I'm not even sure where to start… I wish my first topic in this community was about something else. Going through the forums, even reading the triggering topics.. Let's just say I have a lot of problems. There are some childhood memories that I would rather forget. In fact, for the most part everything I remember regarding this topic is hazy. I have ignored them and eventually forgotten them in the past, but it seems my memories are coming back, and making me feel disgusted with myself in the process. I'm going to try writing everything I remember, all of which are possibly triggering.
I can remember being sexually stimulated at a very young age. Before I could bathe by myself, my parents would bathe me. Sometimes I would take a bath with my older sister or younger brother. I remember after a bath with my brother, my dad dried me off, and when he got to my privates I enjoyed the feeling. I asked him to do it again and he said no but ended up doing it anyway.
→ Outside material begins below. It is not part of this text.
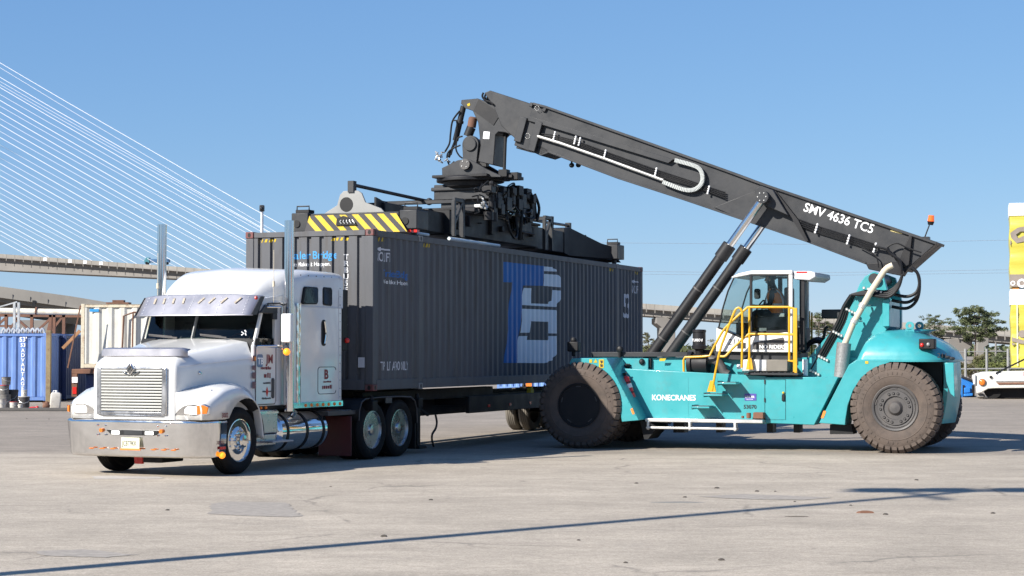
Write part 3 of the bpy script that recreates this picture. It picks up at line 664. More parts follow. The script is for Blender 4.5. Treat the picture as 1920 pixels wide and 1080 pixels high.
# --- stacks, antennas, mirrors
for x, y in ((1.50, 0.0), (1.44, 2.48)):
    mb = MB(); mb.cyl((x, y, 1.9), (x, y, 4.10), 0.079, n=24); mb.cyl((x, y, 0.95), (x, y, 2.72), 0.089, n=24)
    st = mb.build('exhaust_stack', M['chrome'], truck)
    mb = MB(); mb.cyl((x, y, 4.06), (x, y, 4.102), 0.072, n=20); mb.build('stack_mouth', M['black'], st)
    mb = MB(); mb.box(x - 0.05, x + 0.1, min(y, YC) if y < YC else y - 0.12, y + 0.1 if y < YC else y, 2.60, 2.66); mb.build('stack_clamp', M['chrome'], st)
for y in (0.10, 2.38):
    mb = MB(); mb.tube([(1.18, y, 2.60), (1.18, y, 3.6)], 0.005, 5); mb.cyl((1.18, y, 3.0), (1.18, y, 3.09), 0.026, 0.02, 8); mb.build('antenna', M['tan'], truck)
def mirror(s):
    Yf = (lambda y: y) if s == 0 else (lambda y: 2 * YC - y)
    mb = MB(); mb.prism(rrect(0.98, 1.10, 2.08, 2.55, 0.03), 'y', Yf(-0.34), Yf(-0.16)); mr = mb.build('mirror', M['white2'], truck, bevel=0.02)
    mb = MB(); mb.tube([(1.07, Yf(-0.12), 2.66), (1.07, Yf(-0.12), 1.97)], 0.02, 8); mb.tube([(0.70, Yf(0.12), 2.02), (1.05, Yf(-0.14), 2.03)], 0.016, 6); mb.tube([(0.95, Yf(0.10), 2.02), (1.05, Yf(-0.14), 2.0)], 0.016, 6)
    mb.tube([(0.95, Yf(0.12), 2.66), (1.07, Yf(-0.12), 2.66)], 0.016, 6); mb.build('mirror_arm', M['chrome'], mr)
    mb = MB(); mb.ball((1.10, Yf(-0.20), 1.93), 0.06, 12); mb.build('mirror_lamp', M['amber_on'], mr)
mirror(0)
mb = MB(); mb.tube([(1.0, 0.1, 2.62), (1.02, 0.11, 2.72), (1.3, 0.07, 2.73), (1.45, 0.06, 2.70)], 0.014, 6); mb.build('grab_pipe', M['char'], cab)
# --- chassis, tank, steps
mb = MB(); mb.box(-0.6, 6.2, 0.82, 0.90, 0.72, 1.0); mb.box(-0.6, 6.2, 1.58, 1.66, 0.72, 1.0); mb.box(0.4, 3.4, 0.9, 1.58, 0.6, 1.0); mb.box(6.1, 6.2, 0.7, 1.78, 0.7, 1.0)
mb.box(4.2, 5.8, 0.9, 1.58, 0.45, 0.72); mb.cyl((0.05, 0.1, 0.53), (0.05, 2.38, 0.53), 0.06)
mb.cyl((4.49, 0.3, 0.53), (4.49, 2.2, 0.53), 0.09); mb.cyl((5.55, 0.3, 0.53), (5.55, 2.2, 0.53), 0.09)
mb.prism([(4.3, 1.0), (5.7, 1.0), (5.75, 1.07), (4.3, 1.12)], 'y', 0.80, 1.68)
mb.build('frame', M['chassis'], truck)
mb = MB(); mb.box(0.72, 1.32, 0.30, 0.8, 0.60, 1.0); mb.build('step_box_core', M['chassis'], truck)
mb = MB(); mb.box(0.68, 1.36, 0.12, 0.34, 0.60, 0.985); mb.box(0.70, 1.34, 0.14, 0.33, 0.40, 0.59)
sb = mb.build('battery_box', M['polish'], truck, bevel=0.015)
mb = MB(); mb.box(0.67, 1.37, 0.112, 0.12, 0.92, 0.955); mb.build('box_trim', M['chrome'], sb)
mb = MB(); mb.box(0.85, 1.50, -0.10, 0.16, 0.455, 0.485); mb.build('step', M['steel'], truck, bevel=0.006)
mb = MB(); mb.box(0.62, 1.62, 0.15, 0.4, 0.99, 1.06); ss = mb.build('cab_sill', M['black'], truck)
for i in range(3):
    mb = MB(); mb.ball((0.72 + 0.15 * i, 0.14, 1.02), 0.032, 10, 1, 0.7, 0.8); mb.build('sill_light', M['amber'], ss)
mb = MB(); mb.lathe([(0.001, 1.36), (0.20, 1.365), (0.28, 1.38), (0.322, 1.42), (0.325, 1.46), (0.325, 2.92), (0.322, 2.96), (0.28, 3.0), (0.20, 3.015), (0.001, 3.02)], (0, 0.40, 0.60), 'x', 40)
tank = mb.build('fuel_tank', mat('mirror_polished_tank', (0.74, 0.75, 0.78), 0.06, 1.0, var=0.03, rv=0.02), truck, ang=50)
for x in (1.62, 2.25, 2.80):
    mb = MB(); mb.lathe([(0.330, x - 0.035), (0.337, x - 0.03), (0.337, x + 0.03), (0.330, x + 0.035)], (0, 0.40, 0.60), 'x', 40); mb.build('tank_strap', M['black'], tank)
mb = MB(); mb.cyl((1.95, 0.20, 0.88), (1.95, 0.15, 0.94), 0.055, n=14); mb.build('filler_cap', M['chrome'], tank)
mb = MB(); mb.box(3.62, 3.65, 0.0, 0.66, 0.10, 0.80); mb.build('mud_flap', M['maroon'], truck, bevel=0.01)
mb = MB(); mb.box(2.9, 3.9, 0.05, 0.7, 0.83, 0.90); mb.build('deck_plate', M['rim_dark'], truck)
mb = MB()
for i in range(9): mb.bar((2.98 + i * 0.1, 0.10, 0.905), (3.02 + i * 0.1, 0.6, 0.905), 0.025, 0.012)
mb.build('deck_treads', M['steel'], truck)
for s in (0, 1):
    Yf = (lambda y: y) if s == 0 else (lambda y: 2 * YC - y)
    mb = MB(); sec = []
    path = [(3.86, 0.72), (3.88, 0.90), (3.96, 1.04), (4.10, 1.095), (4.6, 1.11), (5.4, 1.11), (5.85, 1.09), (6.02, 1.02), (6.10, 0.86), (6.12, 0.6)]
    for x, z in path: sec.append([(x, Yf(-0.02), z), (x, Yf(0.62), z)])
    fd = mb.loft(sec, cap=False, closed=False).build('rear_fender', M['chassis'], truck, solid=0.012)
    mb = MB(); mb.tube([(x, Yf(-0.025), z) for x, z in path], 0.013, 6); mb.build('fender_edge', M['rim_dark'], fd)
    mb = MB(); mb.box(4.86, 5.10, min(Yf(-0.03), Yf(-0.01)), max(Yf(-0.03), Yf(-0.01)), 1.0, 1.11); mb.build('fender_bracket', M['rim_dark'], fd)
mb = MB(); mb.box(6.12, 6.16, 0.02, 0.62, 0.12, 1.0); mb.box(6.12, 6.16, 1.86, 2.46, 0.12, 1.0); mb.build('rear_mud_flap', M['black'], truck)
# --- wheels
def truck_wheel(x, yo, inward, dual, front):
    s = inward; r = 0.53; w = 0.28
    def at(y): return yo + s * y
    prof = [(0.335, 0.03), (0.40, 0.0), (0.47, 0.004), (0.505, 0.03), (0.522, 0.055)]
    for k in range(4): g_ = 0.062 + k * 0.05; prof += [(r, g_), (r, g_ + 0.036), (r - 0.012, g_ + 0.040), (r - 0.012, g_ + 0.046)]
    prof += [(r, 0.24), (0.505, 0.255), (0.45, 0.28), (0.335, 0.25), (0.33, 0.12)]
    mb = MB(); mb.lathe([(a, at(b)) for a, b in prof], (x, 0, 0.53), 'y', 48, closed=True)
    if dual: mb.lathe([(a, at(b + 0.33)) for a, b in prof], (x, 0, 0.53), 'y', 48, closed=True)
    t = mb.build('wheel', M['tyre'], truck)
    mb = MB()
    if front:
        mb.lathe([(0.335, at(0.05)), (0.342, at(0.022)), (0.328, at(0.02)), (0.315, at(0.05)), (0.29, at(0.075)), (0.22, at(0.05)), (0.185, at(0.03)), (0.16, at(0.02)), (0.12, at(0.015)), (0.11, at(-0.05)), (0.08, at(-0.075)), (0.001, at(-0.08))], (x, 0, 0.53), 'y', 40)
    else:
        mb.lathe([(0.335, at(0.05)), (0.342, at(0.022)), (0.328, at(0.02)), (0.315, at(0.06)), (0.305, at(0.15)), (0.24, at(0.17)), (0.13, at(0.165)), (0.12, at(0.08)), (0.09, at(0.02)), (0.001, at(0.01))], (x, 0, 0.53), 'y', 40)
    rim = mb.build('rim', M['chrome'] if front else M['polish'], t)
    mb = MB(); mb2 = MB(); d = 0.066 if front else 0.168
    for i in range(10):
        a = 2 * math.pi * i / 10; c, q = math.cos(a), math.sin(a)
        y0_ = at(0.028) if front else at(0.165)
        mb.cyl((x + 0.155 * c, y0_, 0.53 + 0.155 * q), (x + 0.155 * c, y0_ - s * 0.055, 0.53 + 0.155 * q), 0.02, 0.015, 8)
        c2, q2 = math.cos(a + 0.31), math.sin(a + 0.31); nr = (Vector((-q2, 0, c2)))
        if i % 2 == 0 or not front:
            pr = 0.262; ctr = Vector((x + pr * c2, at(0.066 if front else 0.1685) - s * 0.004, 0.53 + pr * q2)); ux = Vector((c2, 0, q2)); ux = ux * 0.032 + Vector((0, s * (0.014 if front else 0.0), 0))
            vs = [ctr + ux * math.cos(2 * math.pi * k / 12) + nr * 0.05 * math.sin(2 * math.pi * k / 12) for k in range(12)]
            mb2.add(vs, [list(range(12))])
    mb.build('lug_nuts', M['chrome'], t); mb2.build('hand_holes', M['black'], t)
    return t
truck_wheel(0.05, 0.0, 1, False, True); truck_wheel(0.05, 2 * YC, -1, False, True)
for x in (4.49, 5.55):
    truck_wheel(x, 0.02, 1, True, False); truck_wheel(x, 2 * YC - 0.02, -1, True, False)
# ------------------------------------------------------------------ lifted container (x along its length, y across, z from its floor)
CL, CW, CH, CZ = 16.154, 2.591, 2.896, 1.231
CPOS = Vector((FC.o[0], FC.o[1], 0))
box = thing('shipping_container', 'long dark slate grey corrugated shipping container with large TB logo lifted by the spreader', 'shipping container',
            (FC.o[0], FC.o[1], CZ), 68.7)
class Corr:                       # trapezoid corrugation: depth below the outer face at u
    def __init__(s, u0, u1, pitch, fo, sl, depth):
        n = round((u1 - u0) / pitch); p = (u1 - u0) / n; k = p / pitch
        s.b = [(u0, 0)]; u = u0
        for i in range(n):
            s.b += [(u + fo * k / 2, 0), (u + (fo / 2 + sl) * k, depth), (u + p - (fo / 2 + sl) * k, depth), (u + p - fo * k / 2, 0)]; u += p
        s.b.append((u1, 0)); s.us = [a for a, _ in s.b]; s.ds = [d for _, d in s.b]
    def d(s, u): return float(np.interp(u, s.us, s.ds))
    def drape(s, mb, off=0.003):  # cut a flat marking at the folds and press it onto the sheet; x is the running direction, z the depth
        bm = bmesh.new(); vs = [bm.verts.new(v) for v in mb.v]
        for f in mb.f:
            try: bm.faces.new([vs[i] for i in f])
            except ValueError: pass
        lo, hi = min(v[0] for v in mb.v), max(v[0] for v in mb.v)
        for u in s.us:
            if lo < u < hi:
                bmesh.ops.bisect_plane(bm, geom=bm.verts[:] + bm.edges[:] + bm.faces[:], plane_co=(u, 0, 0), plane_no=(1, 0, 0), dist=1e-5)
        bm.verts.index_update(); out = MB()
        out.add([(v.co.x, v.co.y, s.d(v.co.x) - off) for v in bm.verts], [[v.index for v in f.verts] for f in bm.faces]); bm.free(); return out
PC = 0.162                        # corner post width
cs = [Corr(PC, 1.99, 0.275, 0.075, 0.068, 0.036), Corr(2.18, CL - 2.18, 0.275, 0.075, 0.068, 0.036), Corr(CL - 1.99, CL - PC, 0.275, 0.075, 0.068, 0.036)]
ce = Corr(PC, CW - PC, 0.252, 0.16, 0.02, 0.045)
ZB, ZT = 0.16, CH - 0.12
IN = 0.012
def side_y(side, d): return (IN + d) if side == 0 else (CW - IN - d)
for side in (0, 1):
    mb = MB()
    for c in cs:
        mb.loft([[(u, side_y(side, d), ZB), (u, side_y(side, d), ZT)] for u, d in c.b], cap=False, closed=False)
    mb.build('side_wall', M['cont'], box, ang=3, solid=0.003)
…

When I was with my good friend T, we would play mommy and daddy games, and sometimes ended up making out. Her father walked in on us one time, and after that we never played those games. I was in first/ second grade.
I moved around a lot when I was younger. When I moved to south carolina in fourth grade, I made a couple friends and one really good friend. I remember sleeping over D's house, and one night she started to finger me through my clothes. I didn't really know what was going on so I sort of let it happen. She urged me to do the same to her, so I did.
At my birthday party, my friend D and L were over. We were in the pool and so was my little brother. We played truth or dare, and somehow ended up doing naughty things. One of my friends dared the other to kiss my little brother. Then I was dared to kiss my brother. I didn't know it was wrong.
There was a little boy, I forget his name, who randomly showed up at our house one day and asked to play with us. I didn't know him, and neither did my brother, but we decided to hang out anyways. I can't remember how often we would play together. I just remember being uncomfortable around him. One time he told me he was going to get me in bed one day, and that upset me a lot. I can't remember if he started chasing me or what, but I remember having to grab a stick from the tree I was climbing and hitting him with it, running inside and hiding and crying in my room. My mom was not happy at all when I told her. I think he tried to come back and play once, or a couple more times, but I didn't see him ever again.
Now to what I really am ashamed of. I really can't remember who initiated it, me or J. Basically we ended up having sex. It was consensual. I can't say how many times it has happened. It occurred for about three years, from age 10 to 13. I can't even describe how disgusted I am with myself… I feel like I've been abused, and an abuser.
I don't like being tickled because it invades my space and makes me feel like I'm a little kid again. I can't even imagine being close to someone, like hugging or kissing.
I don't want to deal with the memories, I wish I could forget completely. I know I need to bring this up with my psychologist, but I am really scared. I have an appointment with him in less than four hours. I don't know if I should bring it up or not.